------ Given material

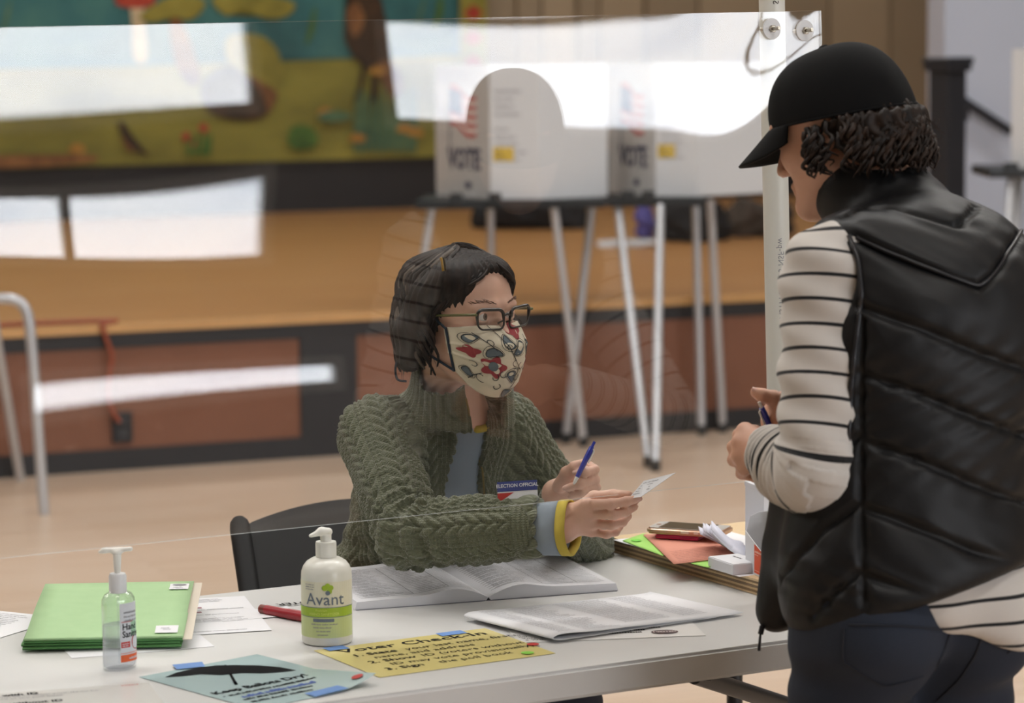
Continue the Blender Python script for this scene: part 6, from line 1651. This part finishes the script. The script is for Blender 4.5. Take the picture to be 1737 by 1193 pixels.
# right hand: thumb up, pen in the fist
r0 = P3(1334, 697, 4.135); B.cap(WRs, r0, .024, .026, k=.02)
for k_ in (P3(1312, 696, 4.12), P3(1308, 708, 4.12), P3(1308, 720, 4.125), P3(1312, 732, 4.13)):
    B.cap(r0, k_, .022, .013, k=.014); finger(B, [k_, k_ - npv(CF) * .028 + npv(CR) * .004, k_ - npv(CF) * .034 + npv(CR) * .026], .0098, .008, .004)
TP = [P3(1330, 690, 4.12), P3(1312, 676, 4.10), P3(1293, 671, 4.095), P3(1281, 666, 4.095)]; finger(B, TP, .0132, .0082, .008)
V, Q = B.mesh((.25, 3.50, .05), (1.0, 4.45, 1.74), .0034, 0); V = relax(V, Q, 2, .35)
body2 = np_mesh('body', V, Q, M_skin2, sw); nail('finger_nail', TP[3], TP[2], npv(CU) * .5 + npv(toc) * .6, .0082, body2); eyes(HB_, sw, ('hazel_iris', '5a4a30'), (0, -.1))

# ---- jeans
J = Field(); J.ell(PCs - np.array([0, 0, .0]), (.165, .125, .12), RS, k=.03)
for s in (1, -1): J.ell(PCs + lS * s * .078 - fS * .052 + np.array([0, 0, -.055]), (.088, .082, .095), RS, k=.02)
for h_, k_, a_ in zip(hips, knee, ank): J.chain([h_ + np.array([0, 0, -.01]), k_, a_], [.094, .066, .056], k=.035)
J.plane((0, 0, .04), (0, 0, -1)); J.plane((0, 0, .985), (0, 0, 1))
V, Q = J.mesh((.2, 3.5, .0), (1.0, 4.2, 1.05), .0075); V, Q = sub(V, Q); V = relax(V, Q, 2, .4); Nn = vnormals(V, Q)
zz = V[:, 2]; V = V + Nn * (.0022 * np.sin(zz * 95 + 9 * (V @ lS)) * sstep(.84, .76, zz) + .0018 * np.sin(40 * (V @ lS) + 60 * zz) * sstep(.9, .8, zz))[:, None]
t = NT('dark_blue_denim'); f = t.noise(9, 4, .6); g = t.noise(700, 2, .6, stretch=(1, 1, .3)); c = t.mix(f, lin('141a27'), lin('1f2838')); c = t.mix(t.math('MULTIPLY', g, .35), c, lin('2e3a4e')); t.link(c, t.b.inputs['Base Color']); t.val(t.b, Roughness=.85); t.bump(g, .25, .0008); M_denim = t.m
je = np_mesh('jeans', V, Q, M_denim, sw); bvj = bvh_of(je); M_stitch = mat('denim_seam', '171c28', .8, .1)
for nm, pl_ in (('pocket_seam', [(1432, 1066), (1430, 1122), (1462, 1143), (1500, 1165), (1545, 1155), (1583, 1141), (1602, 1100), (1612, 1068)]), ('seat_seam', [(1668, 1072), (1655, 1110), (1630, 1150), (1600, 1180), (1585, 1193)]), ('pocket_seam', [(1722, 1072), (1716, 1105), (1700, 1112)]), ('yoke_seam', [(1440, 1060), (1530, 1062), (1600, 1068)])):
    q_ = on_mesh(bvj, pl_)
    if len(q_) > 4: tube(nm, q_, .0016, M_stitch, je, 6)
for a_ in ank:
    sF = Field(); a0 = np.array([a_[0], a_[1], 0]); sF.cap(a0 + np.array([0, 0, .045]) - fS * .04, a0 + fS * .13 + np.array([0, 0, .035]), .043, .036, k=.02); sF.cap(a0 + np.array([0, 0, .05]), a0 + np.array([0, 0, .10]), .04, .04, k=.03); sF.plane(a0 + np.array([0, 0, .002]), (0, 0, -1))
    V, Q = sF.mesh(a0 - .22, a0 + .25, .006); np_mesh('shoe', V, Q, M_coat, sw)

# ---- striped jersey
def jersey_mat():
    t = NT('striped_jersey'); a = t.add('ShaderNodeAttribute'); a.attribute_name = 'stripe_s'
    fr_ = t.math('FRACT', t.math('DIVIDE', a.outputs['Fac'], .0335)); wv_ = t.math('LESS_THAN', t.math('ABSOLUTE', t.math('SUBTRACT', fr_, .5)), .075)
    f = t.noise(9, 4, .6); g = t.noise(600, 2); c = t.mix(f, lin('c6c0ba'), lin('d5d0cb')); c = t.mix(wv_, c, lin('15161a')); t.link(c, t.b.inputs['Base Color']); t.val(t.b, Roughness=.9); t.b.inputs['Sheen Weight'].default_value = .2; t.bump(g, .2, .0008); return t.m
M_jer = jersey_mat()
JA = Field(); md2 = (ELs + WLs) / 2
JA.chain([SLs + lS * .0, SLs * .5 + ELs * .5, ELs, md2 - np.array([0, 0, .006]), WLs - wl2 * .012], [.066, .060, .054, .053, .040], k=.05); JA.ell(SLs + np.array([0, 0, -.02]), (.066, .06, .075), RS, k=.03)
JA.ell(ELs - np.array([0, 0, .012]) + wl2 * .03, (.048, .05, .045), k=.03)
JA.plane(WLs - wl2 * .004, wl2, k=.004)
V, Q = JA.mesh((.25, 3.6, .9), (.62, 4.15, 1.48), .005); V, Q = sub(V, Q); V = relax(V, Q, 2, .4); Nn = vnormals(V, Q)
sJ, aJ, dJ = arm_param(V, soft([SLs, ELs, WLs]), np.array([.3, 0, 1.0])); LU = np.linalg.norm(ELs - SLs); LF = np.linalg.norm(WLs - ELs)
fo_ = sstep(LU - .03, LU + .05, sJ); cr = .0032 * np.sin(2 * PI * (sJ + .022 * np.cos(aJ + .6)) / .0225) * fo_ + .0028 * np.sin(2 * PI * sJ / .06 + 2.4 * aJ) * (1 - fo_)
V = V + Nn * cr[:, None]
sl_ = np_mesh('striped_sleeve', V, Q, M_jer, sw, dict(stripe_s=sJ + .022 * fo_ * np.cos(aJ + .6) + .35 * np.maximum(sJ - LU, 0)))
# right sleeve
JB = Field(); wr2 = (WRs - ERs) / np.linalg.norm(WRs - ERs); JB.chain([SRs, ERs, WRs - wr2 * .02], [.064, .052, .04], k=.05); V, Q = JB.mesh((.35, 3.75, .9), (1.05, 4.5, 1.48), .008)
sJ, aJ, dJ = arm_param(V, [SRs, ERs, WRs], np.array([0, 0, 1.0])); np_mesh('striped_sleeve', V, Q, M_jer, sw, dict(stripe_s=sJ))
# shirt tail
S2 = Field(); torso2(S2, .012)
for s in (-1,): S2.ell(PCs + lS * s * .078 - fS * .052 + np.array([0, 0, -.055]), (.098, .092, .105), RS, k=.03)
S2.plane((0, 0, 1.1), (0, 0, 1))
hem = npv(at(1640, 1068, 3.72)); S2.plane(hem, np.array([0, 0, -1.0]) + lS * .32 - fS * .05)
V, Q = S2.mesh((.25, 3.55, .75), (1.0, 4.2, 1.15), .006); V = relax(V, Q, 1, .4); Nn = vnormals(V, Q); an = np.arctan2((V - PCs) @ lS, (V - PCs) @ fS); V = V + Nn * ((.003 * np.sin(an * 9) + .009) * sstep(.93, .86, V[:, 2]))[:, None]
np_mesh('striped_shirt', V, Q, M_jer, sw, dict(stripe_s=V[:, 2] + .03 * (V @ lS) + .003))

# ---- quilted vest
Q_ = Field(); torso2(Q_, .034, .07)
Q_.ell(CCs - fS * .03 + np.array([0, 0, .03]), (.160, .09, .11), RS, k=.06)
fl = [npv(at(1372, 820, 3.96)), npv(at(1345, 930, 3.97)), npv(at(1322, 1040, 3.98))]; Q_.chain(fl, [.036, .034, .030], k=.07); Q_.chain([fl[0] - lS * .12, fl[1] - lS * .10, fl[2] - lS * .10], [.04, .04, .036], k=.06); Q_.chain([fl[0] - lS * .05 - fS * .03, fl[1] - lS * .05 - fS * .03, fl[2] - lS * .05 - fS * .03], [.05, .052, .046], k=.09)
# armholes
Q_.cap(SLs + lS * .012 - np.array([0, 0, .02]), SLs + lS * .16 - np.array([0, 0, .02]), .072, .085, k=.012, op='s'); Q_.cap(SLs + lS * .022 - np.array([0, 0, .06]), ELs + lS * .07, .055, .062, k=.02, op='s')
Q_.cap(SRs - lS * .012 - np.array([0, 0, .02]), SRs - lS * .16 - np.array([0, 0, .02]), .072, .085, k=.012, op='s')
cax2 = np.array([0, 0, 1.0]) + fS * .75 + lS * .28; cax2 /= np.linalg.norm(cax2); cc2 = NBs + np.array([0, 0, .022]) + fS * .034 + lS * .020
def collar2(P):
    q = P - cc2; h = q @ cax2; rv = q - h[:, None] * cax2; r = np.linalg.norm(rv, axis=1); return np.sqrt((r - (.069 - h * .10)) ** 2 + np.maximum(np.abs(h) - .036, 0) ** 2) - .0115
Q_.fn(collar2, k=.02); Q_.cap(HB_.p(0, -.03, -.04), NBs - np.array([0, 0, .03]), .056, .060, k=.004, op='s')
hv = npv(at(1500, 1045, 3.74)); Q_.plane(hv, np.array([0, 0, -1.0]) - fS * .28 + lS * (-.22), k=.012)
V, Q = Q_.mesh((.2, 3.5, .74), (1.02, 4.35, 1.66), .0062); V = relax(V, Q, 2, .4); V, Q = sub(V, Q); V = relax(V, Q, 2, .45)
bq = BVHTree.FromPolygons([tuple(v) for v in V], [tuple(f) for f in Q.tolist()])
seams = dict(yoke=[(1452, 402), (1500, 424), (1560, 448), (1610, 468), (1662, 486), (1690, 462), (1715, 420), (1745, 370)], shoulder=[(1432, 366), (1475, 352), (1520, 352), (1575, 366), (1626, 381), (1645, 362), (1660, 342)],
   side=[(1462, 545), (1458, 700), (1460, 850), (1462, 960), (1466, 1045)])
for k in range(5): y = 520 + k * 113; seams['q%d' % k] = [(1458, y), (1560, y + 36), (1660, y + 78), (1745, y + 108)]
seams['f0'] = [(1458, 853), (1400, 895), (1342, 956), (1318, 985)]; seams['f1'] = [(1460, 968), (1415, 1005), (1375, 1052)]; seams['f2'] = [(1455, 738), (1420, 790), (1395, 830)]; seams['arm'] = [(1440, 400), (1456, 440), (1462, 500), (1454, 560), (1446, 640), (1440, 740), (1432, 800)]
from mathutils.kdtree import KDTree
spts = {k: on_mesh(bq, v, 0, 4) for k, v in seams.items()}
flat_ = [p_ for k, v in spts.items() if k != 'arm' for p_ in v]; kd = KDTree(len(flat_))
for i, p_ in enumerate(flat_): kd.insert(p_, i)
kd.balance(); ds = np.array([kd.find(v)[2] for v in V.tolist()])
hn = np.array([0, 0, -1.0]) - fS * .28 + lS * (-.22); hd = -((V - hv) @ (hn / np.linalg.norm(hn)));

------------

• **What the exercise asks**
Please restate the material above line by line, exactly, beginning at its first line and ending with the line that contains "body2 = np_mesh('body', V, Q, M_skin2, sw);", without any pictures.

• **Correct result**
Continue the Blender Python script for this scene: part 6, from line 1651. This part finishes the script. The script is for Blender 4.5. Take the picture to be 1737 by 1193 pixels.
# right hand: thumb up, pen in the fist
r0 = P3(1334, 697, 4.135); B.cap(WRs, r0, .024, .026, k=.02)
for k_ in (P3(1312, 696, 4.12), P3(1308, 708, 4.12), P3(1308, 720, 4.125), P3(1312, 732, 4.13)):
    B.cap(r0, k_, .022, .013, k=.014); finger(B, [k_, k_ - npv(CF) * .028 + npv(CR) * .004, k_ - npv(CF) * .034 + npv(CR) * .026], .0098, .008, .004)
TP = [P3(1330, 690, 4.12), P3(1312, 676, 4.10), P3(1293, 671, 4.095), P3(1281, 666, 4.095)]; finger(B, TP, .0132, .0082, .008)
V, Q = B.mesh((.25, 3.50, .05), (1.0, 4.45, 1.74), .0034, 0); V = relax(V, Q, 2, .35)
body2 = np_mesh('body', V, Q, M_skin2, sw); nail('finger_nail', TP[3], TP[2], npv(CU) * .5 + npv(toc) * .6, .0082, body2); eyes(HB_, sw, ('hazel_iris', '5a4a30'), (0, -.1))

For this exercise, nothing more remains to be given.